The use of follow spots (lighting designer Morgan Moroney) is a simple but effective means of creating different spaces on a basic set and picking out key expressions without having to go the full ham. The approach allows a finely crafted score and immaculate musical performances to shine through the comic business.

Pergolesi’s original score was conceived as a comic interlude to his serious opera Il prigioniero superbo, a light diversion for people remaining in their seats at interval, and runs for a bare 40 minutes. Artistic director Erin Helyard has extended the work to 70 minutes with the addition of an overture and entr’acte. This puts a welcome spotlight on the tight band of musicians who remain onstage throughout, and especially on violin soloist Matthew Greco, who performs Evaristo Felice dall’Abaco’s Concerto in D major with beguilingly casual virtuosity. The 12-piece ensemble also displays spectacular precision in the lengthy recitativos accompagnatos, the quick-fire wit and repartee of Uberto and Serpina set to music. Comic timing, orchestrated.

La serva padrona could have been written for Pinchgut Opera. The company gets its name from Pinchgut Island, a small lump of rock in Sydney Harbour, which was used to intern criminals in the early years of British colonisation. The island, which now houses Fort Denison, an artillery position built in the 1840s to repel other opportunistic colonists, stands in clear view of Bennelong Point, the Sydney Opera House, Admiralty House and Farm Cove, site of the opulent annual fireworks spectacular that is Handa Opera on Sydney Harbour.

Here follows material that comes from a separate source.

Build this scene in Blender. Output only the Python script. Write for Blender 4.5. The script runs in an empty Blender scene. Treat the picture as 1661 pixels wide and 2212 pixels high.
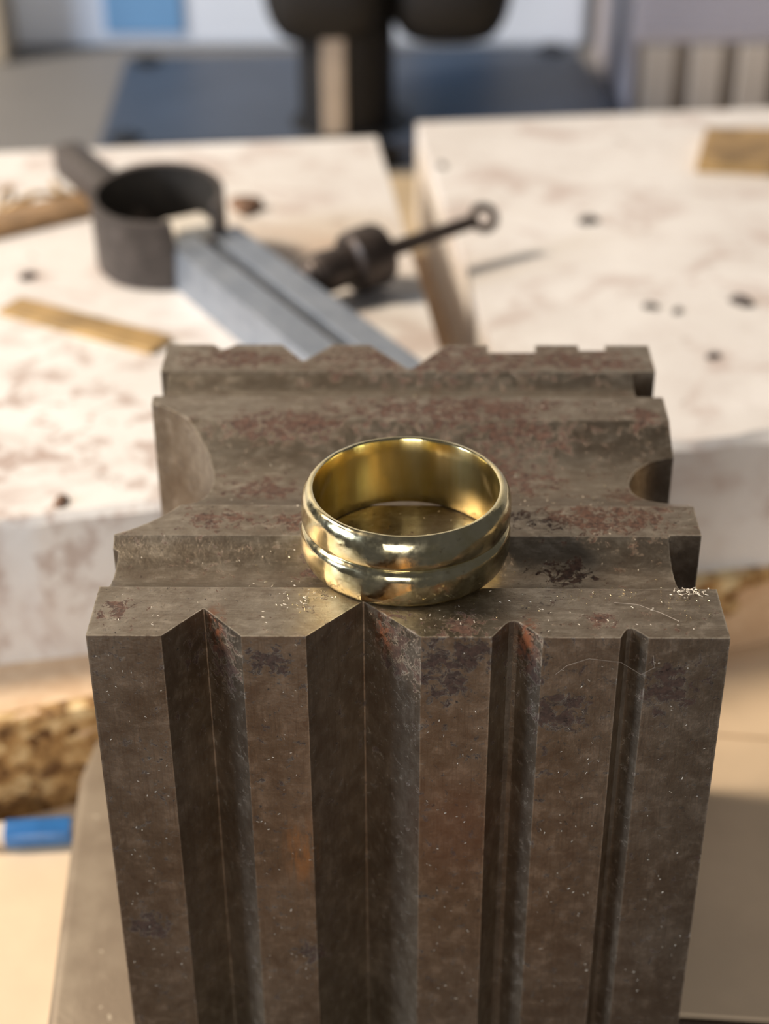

Pinchgut Opera is now well established and, indeed, is supported by and collaborates with Australia’s national opera company. However, its name endures as a niggling counterpoint, an apt description of a band of artists making opera their way. As the other big opera company in town wheels out another year of warhorses and musicals amid a crisis of leadership, Pinchgut Opera is about to announce its biggest year yet, 15 performances across four productions. Vive la révolution.